別の観点からも、海外投資資金の流入の可能性が意識されている。中国の現地通貨建て債券は、ブルームバーグ・バークレイズ・グローバル総合債券指数(この指数は中国の国債のみならず政策銀行債も含む)やJPモルガン・ ガバメント・ボンド・インデックス–エマージング・マーケッツなど、主要な世界の債券指数に組み込まれるようになった。どちらもパッシブ運用のベンチマークとして人気がある。
中国に着目する理由は、こうした政策面の話だけではない。世界の金利は今後も低水準にとどまるか、あるいはマイナスになる可能性が高い。対照的に、中国の実質金利はプラス水準を維持しており、中国の債務は先進国の債務に比べて大幅に高い利回り水準で取引されている。このような相対的に高い利回りは、イールド・ハンティングを続ける外国人投資家を惹きつけるとみている(以前の記事『世界的な低金利の流れに逆行する中国国債の利回り上昇の行方』ご参照)。
外国人投資家がオンショア市場での投資対象をSOEやより広範なクレジットに拡大していくためには、信用力の違いが正しくプライシングされることと、情報の透明性がさらに向上することが必要であるとアライアンス・バーンスタイン(以下、「AB」)では考えている。また、セカンダリー市場の流動性も現状は十分とは言い難い。

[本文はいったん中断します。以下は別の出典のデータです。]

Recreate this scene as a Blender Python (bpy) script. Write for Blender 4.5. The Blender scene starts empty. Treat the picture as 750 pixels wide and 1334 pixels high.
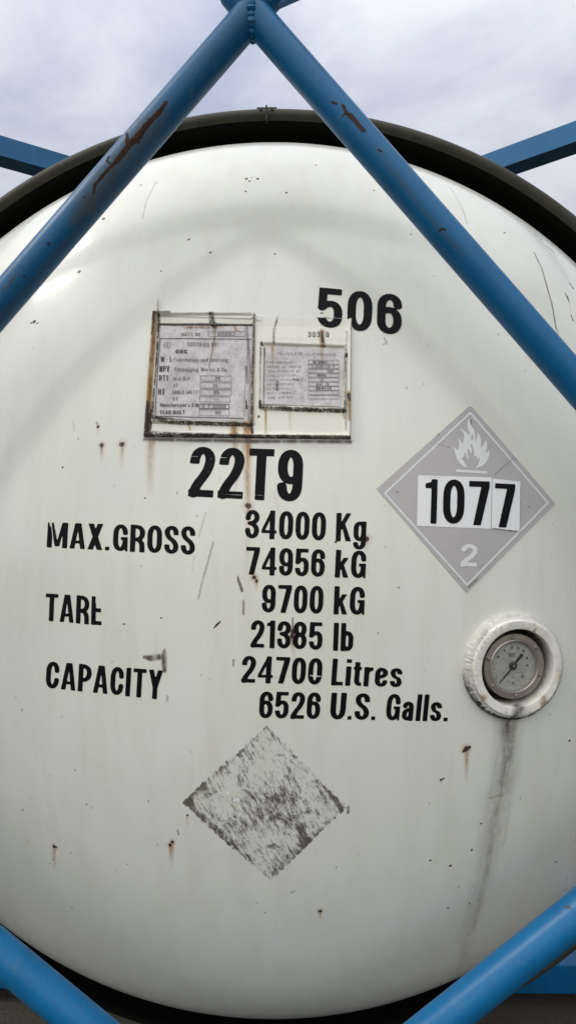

2021年の中国クレジット市場、システミック・リスクの懸念は不要
2021年には、LGFVを含む地方のSOEによる債券デフォルトが増加するとみている。デフォルトの増加は、債券利回りのさらなる適正化の引き金となりつつも、SOEの資金調達には逆風となるだろう。
しかし、金融市場の安定性を維持することは中国の最優先事項の1つである。したがって、中国では企業破綻による社会不安や金融市場の不安定化のリスクを政策当局が慎重にコントロールしていく展開が見込まれる。
中国政策当局は信用破綻の連鎖や金融市場の機能不全を回避する意欲もあるし、その能力もある。したがってSOE債券のデフォルトが中国経済にとって大きなシステミック・リスクの前兆であるとは思えない。現在の市場の流動性は十分であり、マクロ経済全体の債務水準の削減に取り組んでいる政府のトップダウンのコミュニケーションは、投資家の過度な懸念が積み上がることを効果的に防いでいる。
このような流れを踏まえると、きちんと債務を管理する能力がある企業が有利であるという見通しにたどり着く。中国政策当局がSOEの破綻を許容すればするほど、資本のより合理的な分配が促進され、民間企業・国営企業ともに債券の利回りが信用力を適切に反映するようになっていく。
投資家にとっての結論はシンプルである。投資対象を慎重に選別し、リスクを意識しつつも、中国のクレジット債券への投資自体は積極的に続けるべきだということだ。発行体の資金調達環境が悪化してもなお中国政策当局がSOEのデフォルトを認めていることは、裏をかえせば景気回復への強い自信があるということを示す。今後数カ月・数年の間に中国の信用市場がより健全で高い収益機会のある市場になることを予感させるものであるとABは考えている。